When Ed Miliband, the British Energy Secretary, announced new rules on tumble dryers, the Conservative shadow energy secretary called the move “Soviet-style”. On the surface, it does sound intrusive: the government now has views on what machine you use to dry your clothes. Strip away the political theatre, however, and the regulation is not new at all. It belongs to a regulatory tradition thirty years old. This time, that tradition has simply walked into the laundry room.
The rule itself is straightforward. From January 2027, every new tumble dryer sold in Britain must clear a minimum energy efficiency threshold. Models that rely on a heating element to dry clothes by raw heat almost all fail. The only category that passes is the heat pump dryer. The regulation does not ban anything outright, does not seize existing machines, and does not restrict the second-hand market. It changes only what sits on the shop floor. Yet it is the shop floor that determines what British households will be paying to dry their clothes for the next decade.
The difference between the two generations of dryer is not about features but about physics. A traditional dryer turns electricity directly into heat and blasts the warm, damp air out. A heat pump dryer works like an air conditioner running in reverse, recycling heat instead of dumping it. To dry the same load of laundry, it uses about forty per cent of the electricity. A single traditional tumble dryer running for a year consumes more electricity than all the lighting in an LED-equipped home over the same period. That is why, in a typical British electricity bill, washing machines, dishwashers and tumble dryers together account for fourteen per cent, while lighting accounts for only five. A heat pump model costs a few tens of pounds more to buy, pays itself back in about two years, and saves money for another decade and a half. The arithmetic is identical to the one applied to fridges, washing machines and lightbulbs over the past thirty years.

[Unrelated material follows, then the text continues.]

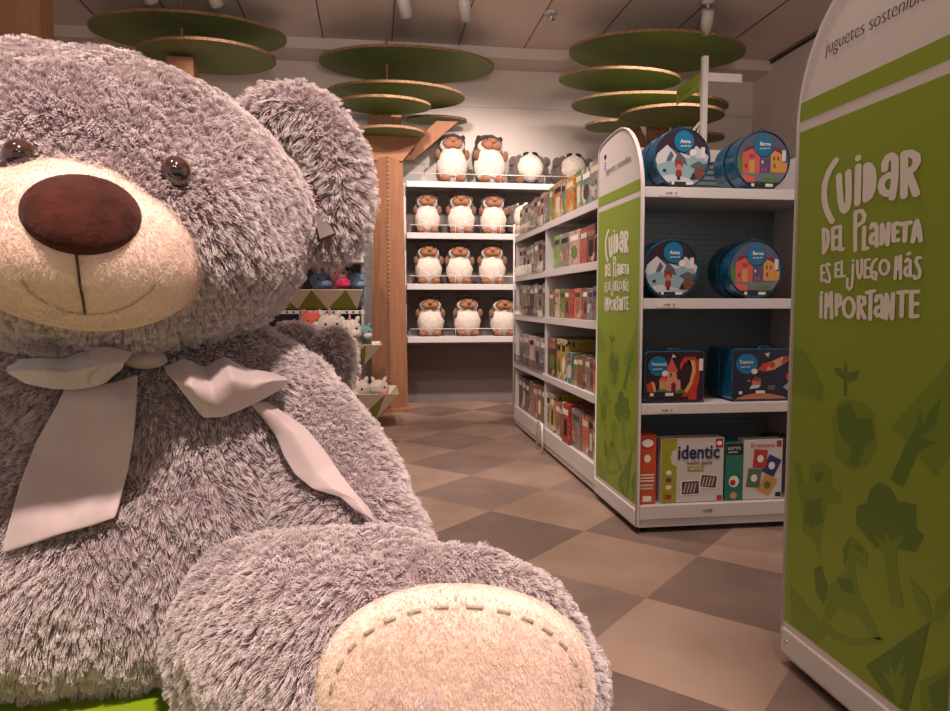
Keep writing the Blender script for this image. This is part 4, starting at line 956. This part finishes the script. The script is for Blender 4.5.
# sole pads ----------------------------------------------------------------
def on_leg(x, y, bvh, off):
    d = ray(x, y); h = bvh.ray_cast(EYE, d.normalized())
    return h
def pad(px, py, D, hw, hh, yaw, parent, seedn, stitches=True):
    c = at(px, py, D=D); R = eR(.08, 0, yaw)
    n, rg = 64, 16; vs = []; fs = []
    for i in range(rg+1):
        q = i/rg
        for k in range(n):
            a = 2*PI*k/n; ex = 2.25
            u = math.copysign(abs(math.cos(a))**(2/ex), math.cos(a))*hw*D/F*q; w = math.copysign(abs(math.sin(a))**(2/ex), math.sin(a))*hh*D/F*q
            dome = .022*(1-q**4) + .0025*noise.noise(Vector((u*14, w*14, seedn))) + (.0 if q < .98 else -.012)
            vs.append(c + R @ Vector((u, -dome, w)))
    for i in range(rg):
        for k in range(n): fs.append((i*n+k, (i+1)*n+k, (i+1)*n+(k+1) % n, i*n+(k+1) % n))
    # back side closes the pad
    o0 = len(vs); vs.append(c + R @ Vector((0, .03, 0)))
    for k in range(n): fs.append((rg*n+k, o0, rg*n+(k+1) % n))
    m = MB(); m.add(vs, fs, 0, True); o = m.build('sole_pad', 'cream', parent)
    if stitches:
        for k in range(30):
            a0 = 2*PI*(k+.0)/30; pts = []
            for j_ in range(5):
                a = a0+2*PI/30*.5*j_/4; ex = 2.25; q = .875
                u = math.copysign(abs(math.cos(a))**(2/ex), math.cos(a))*hw*D/F*q; w = math.copysign(abs(math.sin(a))**(2/ex), math.sin(a))*hh*D/F*q
                dome = .022*(1-q**4) + .0025*noise.noise(Vector((u*14, w*14, seedn)))
                pts.append(c + R @ Vector((u, -dome-.0004, w)))
            MB().tube(pts, .0022, 6).build('stitch', 'stitch', o)
    return o
sole = pad(457, 704, .712, 143, 119, .10, leg, 1.0)
furry(sole, .0014, dens=420000, m='creamfur', seed=9, rad=.0003, clump=.1, rough=.002)
pad(-270, 760, .735, 125, 110, -.1, leg2, 2.0, False)
# head ----------------------------------------------------------------
mb = MB(); E_(mb, 92, 207, 1.06, 213, 142, .27, roll=.08); E_(mb, 100, 227, 1.02, 192, 112, .25, roll=.05)
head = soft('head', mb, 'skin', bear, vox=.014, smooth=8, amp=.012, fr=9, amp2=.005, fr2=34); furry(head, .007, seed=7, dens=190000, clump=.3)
# ears ---------------------------------------------------------------
def ear(x, y, D, roll, seedn, yw):
    mb = MB(); c = at(x, y, D=D); R = eR(roll, 0, yw)
    n = 40; path = []
    for k in range(n):   # thick padded disc: rim ring plus a thinner middle
        a = 2*PI*k/n; mb.ell(c + R @ Vector((.058*math.cos(a), 0, .096*math.sin(a))), (.05, .055, .05), seg=16, rings=10)
    mb.ell(c + R @ Vector((0, .02, 0)), (.08, .035, .112), R, seg=28, rings=16)
    o = soft('ear', mb, 'skin', bear, vox=.012, smooth=6, amp=.006, fr=14, amp2=.003)
    return o
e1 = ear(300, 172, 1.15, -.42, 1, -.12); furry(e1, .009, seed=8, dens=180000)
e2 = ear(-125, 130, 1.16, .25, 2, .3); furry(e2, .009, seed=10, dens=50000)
bpy.context.view_layer.update()
def bvh_of(objs):
    vs = []; fs = []
    for o in objs:
        off = W(o); k = len(vs); vs += [v.co+off for v in o.data.vertices]; fs += [[i+k for i in p.vertices] for p in o.data.polygons]
    return BVHTree.FromPolygons(vs, fs)
def cast(b, x, y, off=0., fb=1.0):
    d = ray(x, y).normalized(); h = b.ray_cast(EYE, d)
    if h[0] is None: return at(x, y, D=fb)
    return h[0] - d*off
# tag hanging in the ear
be = bvh_of([e1, head]); a_ = cast(be, 305, 176, .030, 1.0); b_ = cast(be, 328, 238, .034, 1.0)
dm = min((cast(be, 305+23*k/8, 176+62*k/8, .012, 1.0)-EYE).dot(FW) for k in range(9)); a_ = at(305, 176, D=dm); b_ = at(328, 238, D=dm-.004)
dv = (b_-a_); sd_ = RTb*.016+ZZ*.006
tm = MB(); tm.add([a_-sd_*.4, a_+sd_*.4, b_+sd_*.8, b_-sd_*.8]+[p+FWb*.0012 for p in (a_-sd_*.4, a_+sd_*.4, b_+sd_*.8, b_-sd_*.8)], [(0,1,2,3), (7,6,5,4), (0,4,5,1), (1,5,6,2), (2,6,7,3), (3,7,4,0)])
tg_ = tm.build('ear_tag', 'nose', bear); q1 = a_.lerp(b_, .55)-FWb*.0008; q2 = b_-dv*.03-FWb*.0008
MB().add([q1-sd_*.45, q1+sd_*.45, q2+sd_*.7, q2-sd_*.7], [(0,1,2,3)]).build('tag_print', 'shelfgrey', tg_)
# muzzle -------------------------------------------------------------
mb = MB(); E_(mb, 93, 252, .87, 111, 76, .155, roll=.06); E_(mb, 90, 224, .87, 88, 60, .15, roll=.06)
muz = soft('muzzle', mb, 'cream', bear, vox=.009, smooth=10, amp=.002, fr=18, amp2=.0008, fr2=60)
bpy.context.view_layer.update()
bm_ = bvh_of([muz])
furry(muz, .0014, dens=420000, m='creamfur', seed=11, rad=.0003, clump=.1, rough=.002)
# nose: padded velvet oval lying on the muzzle
n, rg = 48, 12; vs = []; fs = []
for i in range(rg+1):
    q = i/rg
    for k in range(n):
        a = 2*PI*k/n; x = 80+62*q*math.cos(a); y = 214+(41 if math.sin(a) > 0 else 40)*q*math.sin(a)+4*q*math.cos(a)
        vs.append(cast(bm_, x, y, .018*math.sqrt(max(0, 1-q**2.5))+.002, .72))
for i in range(rg):
    for k in range(n): fs.append((i*n+k, (i+1)*n+k, (i+1)*n+(k+1) % n, i*n+(k+1) % n))
MB().add(vs, fs, 0, True).build('nose', 'nose', muz)
def seam(nm, m, pts, r, off=.003):
    P = [Vector((*p, 0)) for p in pts]; out = []
    for a, b in zip(P, P[1:]):
        for k in range(6): p = a.lerp(b, k/6); out.append(cast(bm_, p.x, p.y, off, .75))
    out.append(cast(bm_, P[-1].x, P[-1].y, off, .75)); return MB().tube(out, r, 6).build(nm, m, muz)
seam('mouth_seam', 'thread', [(76, 252), (78, 268), (80, 285), (83, 300), (85, 314)], .0015, .004)
seam('smile_line', 'smile', [(20, 278), (30, 293), (48, 305), (66, 312), (86, 315), (110, 313), (132, 305), (150, 292), (161, 277)], .0010, .0035)
# eyes -------------------------------------------------------------------
bh = bvh_of([head])
for x, y in ((19, 156), (176, 172)):
    c = cast(bh, x, y, .007, .85); 
    e = MB().ell(c, (.0175, .0175, .0185), seg=24, rings=16).build('eye', 'eye', bear)
    d = (EYE-c).normalized(); MB().ell(c + d*.0098, (.0094, .0094, .010), seg=20, rings=12).build('pupil', 'pupil', e)
# ribbon bow ------------------------------------------------------------------
bt = bvh_of([torso, arm, leg, arm2])
def sheet(nm, rows, parent, base=.022, puff=.0, thick=.005, sub=2):
    """rows of (x, y[, extra offset]) draped over the fur, puffed in the middle"""
    vs = []; nr = len(rows); nc = len(rows[0])
    # densify bilinearly
    R_, C_ = (nr-1)*5+1, (nc-1)*6+1
    def g(i, j):
        a, b = i/5, j/6; i0, j0 = min(int(a), nr-2), min(int(b), nc-2); fa, fb = a-i0, b-j0
        v = lambda r, c: Vector((rows[r][c][0], rows[r][c][1], rows[r][c][2] if len(rows[r][c]) > 2 else 0))
        return (v(i0, j0)*(1-fb)+v(i0, j0+1)*fb)*(1-fa)+(v(i0+1, j0)*(1-fb)+v(i0+1, j0+1)*fb)*fa
    dep = [[0]*C_ for _ in range(R_)]; pix = {}
    for i in range(R_):
        for j in range(C_):
            p = g(i, j); pix[i, j] = p
            dep[i][j] = (cast(bt, p.x, p.y, 0, 0.95)-EYE).dot(FW)
    for _ in range(14):
        nd = [r[:] for r in dep]
        for i in range(R_):
            for j in range(C_):
                nb = [dep[a][b] for a, b in ((i-1, j), (i+1, j), (i, j-1), (i, j+1)) if 0 <= a < R_ and 0 <= b < C_]
                nd[i][j] = .5*dep[i][j]+.5*sum(nb)/len(nb)
        dep = nd
    for i in range(R_):
        for j in range(C_):
            p = pix[i, j]; s1 = math.sin(PI*j/(C_-1)) if puff else 0
            off = base+p.z+puff*s1+.0035*noise.noise(Vector((p.x*.035, p.y*.035, 2)))
            vs.append(at(p.x, p.y, D=dep[i][j]-off))
    fs = [(i*C_+j, i*C_+j+1, (i+1)*C_+j+1, (i+1)*C_+j) for i in range(R_-1) for j in range(C_-1)]
    o = MB().add(vs, fs, 0, True).build(nm, 'satin', parent)
    sl = o.modifiers.new('thick', 'SOLIDIFY'); sl.thickness = thick; sl.offset = -1
    sb_ = o.modifiers.new('sub', 'SUBSURF'); sb_.levels = 1; sb_.render_levels = sub
    return o
kc = at(142, 358, D=.99)
bow = MB().ell(kc, (.034, .022, .015), eR(.1)).build('bow', 'satin', bear)
sheet('ribbon_tail', [[(64, 388), (80, 386), (100, 384), (118, 380), (137, 374)], [(56, 405, 0), (78, 404, .004), (100, 403, .002), (122, 402, .006), (137, 398)], [(36, 440), (60, 440, .006), (85, 440, 0), (112, 440, .006), (134, 438)],
    [(20, 480), (48, 480, .004), (75, 480, .003), (100, 478), (127, 474)], [(8, 522), (36, 518, .004), (65, 512), (92, 506, .003), (120, 500)], [(0, 554), (32, 544), (62, 534), (92, 526), (115, 518)]], bow, .027, .004)
sheet('ribbon_loop', [[(5, 368), (6, 370), (7, 373)], [(20, 358), (22, 370, .012), (26, 385)], [(42, 357), (46, 370, .022), (52, 390)], [(62, 358), (66, 372, .014), (72, 391)], [(84, 350), (86, 368, .026), (90, 389)], [(104, 347), (104, 362, .022), (106, 384)], [(126, 350), (126, 358, .01), (124, 368)]], bow, .045, .036, .005)
sheet('ribbon_fold', [[(88, 346), (110, 346), (134, 352)], [(88, 362, .006), (108, 364, .01), (126, 362, .006)], [(90, 384), (100, 386), (112, 376)]], bow, .082, .014, .004)
sheet('ribbon_tail', [[(244, 398), (256, 400), (268, 402)], [(262, 418), (276, 416, .004), (288, 414)], [(275, 436), (292, 432, .006), (307, 428)], [(283, 456), (304, 454, .006), (324, 448)], [(294, 474), (316, 472, .004), (342, 474)], [(312, 489), (332, 488, .004), (356, 492)], [(340, 497), (356, 499, .001), (370, 508)], [(358, 514), (366, 516), (378, 524)]], bow, .027, .006)
sheet('ribbon_loop', [[(163, 366), (172, 380), (186, 397)], [(184, 357), (192, 386, .018), (203, 419)], [(204, 366), (212, 390, .002), (224, 418)], [(224, 355, .01), (234, 380, .022), (244, 410)], [(246, 367), (254, 384, .006), (264, 400)], [(268, 371), (274, 380, .012), (278, 392)], [(287, 377), (288, 380), (288, 384)]], bow, .036, .032, .005)
# small bear behind --------------------------------------------------------------
b2 = empty('teddy_bear', at(305, 420, D=1.50)); b2.location.z = PODZ
tag(b2, 'smaller grey teddy bear mostly hidden behind the shoulder of the giant one', 'teddy bear')
mb = MB(); E_(mb, 296, 372, 1.47, 44, 50, .08); h2 = soft('head', mb, 'skin', b2, vox=.014, smooth=4); furry(h2, .008, seed=12)
mb = MB(); E_(mb, 330, 366, 1.42, 23, 40, .05, roll=.12); h3 = soft('ear', mb, 'skin', b2, vox=.011, smooth=4); furry(h3, .008, seed=13)
mb = MB(); c = at(300, 480, D=1.47); hz = (c.z-PODZ)
mb.ell((c.x, c.y, PODZ+(at(300, 410, D=1.47).z-PODZ)/2), (.11, .08, (at(300, 410, D=1.47).z-PODZ)/2), seg=30, rings=20)
h4 = soft('torso', mb, 'skin', b2, vox=.014, smooth=4, amp=.004); furry(h4, .008, seed=14)
for v in h4.data.vertices:
    if v.co.z < .003: v.co.z = .003

# ------------------------------------------------------------------ lights
def spot(loc, target, e, ang=70, r=.06, col=(1, .85, .78), blend=.7):
    l = bpy.data.lights.new('spot', 'SPOT'); l.energy = e; l.spot_size = math.radians(ang); l.spot_blend = blend; l.shadow_soft_size = r; l.color = col
    o = bpy.data.objects.new('spot_lamp', l); COL.objects.link(o); o.location = loc
    o.rotation_euler = (Vector(target)-Vector(loc)).to_track_quat('-Z', 'Y').to_euler(); return o
K = 1.35
for x, tgx, e in ((-1.2, -.9, 70), (.4, .7, 130), (1.1, 1.1, 110), (2.3, 2.2, 90)):
    spot((x, 4.9, 3.12), (tgx, 7.0, 1.5), e*K, 75)
spot((.35, 3.4, 3.2), (.5, 4.3, 0), 110*K, 85)
spot((-.3, 4.2, 3.2), (.9, 5.0, 1.0), 90*K, 80)
spot((.5, 2.15, 3.25), (1.5, 3.1, 1.0), 75*K, 62)
spot((.93, 2.0, 3.3), (.8, 2.4, 0), 60*K, 80)
spot((.3, -.45, 3.2), (-.25, 1.0, .85), 325*K, 52)
spot((-.9, .3, 3.25), (-.5, 1.0, .8), 60*K, 55)
spot((.3, -1.2, 1.7), (.6, 1.9, 3.4), 260, 78, r=.35, blend=1)  # added uplight behind the camera, no real fixture, brightens the ceiling
spot((.2, 3.2, 2.2), (.5, 4.6, 3.4), 25, 120, r=.2, blend=1)  # weaker added fill, unseen source above the aisle lifting the ceiling farther back
w_ = bpy.data.worlds.new('world'); sc.world = w_; w_.use_nodes = True
w_.node_tree.nodes['Background'].inputs[0].default_value = (1, .84, .77, 1); w_.node_tree.nodes['Background'].inputs[1].default_value = .55
sc.view_settings.view_transform = 'Standard'; sc.view_settings.look = 'None'; sc.view_settings.gamma = 1; sc.view_settings.use_curve_mapping = False
sc.view_settings.exposure = 0.22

The trouble is that not everyone making the purchase is doing so for themselves. In Britain, a large share of tumble dryers are bought by developers, landlords and rented-flat operators. They choose the cheapest model, slot it into a kitchen or bathroom, and let the property out. The electricity bill is paid by someone else. For the developer, saving a few dozen pounds per machine across a few hundred units is a visible profit. The household that ends up paying hundreds of pounds more in electricity each year is, to him, a stranger, and there is no commercial reason for that to change. Economists call this a split incentive: the person who pays for the machine does not use the electricity, and the person who uses the electricity does not pay for the machine. Left to itself, the market never corrects this misalignment. Buying the worst model is always the most rational thing to do. The only way to change the outcome is to take the worst model off the shelf.
A second misunderstanding sits on the consumer side. In Britain, tumble dryers have long carried a reputation for being expensive to run and rough on clothes, so many people prefer to hang wet laundry around the house and let it evaporate slowly. The result is black mould creeping up window frames, damp patches blooming in corners, and a musty smell drifting out of wardrobes. Residents tend to blame the age of the building or poor ventilation, never realising that the source is the few kilograms of water their own household evaporates into the air every week. The dryer’s bad reputation, in any case, applies to the previous generation: high temperatures, forceful exhaust, clothes tossed about for hours. A heat pump dryer runs at a much lower temperature, is gentler on cotton and wool, and costs roughly the same to run as the washing machine that fed it. On a high-street showroom floor, however, the old and new models stand side by side, with a visible price gap between them. The ordinary shopper does not read the spec sheet line by line. He remembers the old line that tumble dryers are expensive, saves a little money on the cheaper machine, and then pays several times that saving in electricity every year for the rest of its life. Removing the old model from sale closes this information gap in a single step.
Heat pump dryers are not perfect. They take longer to finish a cycle, which is the most common complaint. A small number of early models were recalled for component faults. There is also a popular claim that, because heat pump dryers contain refrigerant and a compressor, they are more prone to catching fire than traditional models. The opposite is true. The fire risk in a traditional dryer comes mainly from lint accumulating inside the casing and being ignited by the glowing heating element. A heat pump dryer runs at a much lower temperature and has no such heating element. It is, in fact, the safest category of tumble dryer on the market. To inflate these misconceptions into an ideological argument about the government dictating which appliance you may own is to lose sight of what the rule is actually solving. Minimum energy performance standards have existed since the 1980s. They are designed for exactly this kind of problem: when individual choice is rational but the collective outcome is wasteful; when developers pick the cheap option but tenants pay the high bills; when consumers act on a stale reputation, saving money the day they buy and losing it for the next twenty years.
Net zero has never been a dramatic revolution. It is a long sequence of small, technical, unglamorous regulatory amendments, working through the home appliance by appliance, standard by standard. The tumble dryer story is a reminder that the familiar opposition between intervention and freedom is often a false one. When the market itself is rigged to penalise the person paying the electricity bill and reward the person buying the machine, removing the worst option from the shelf is not coercion. It is the first chance the household actually paying for the appliance has had to make a choice that works in its own favour.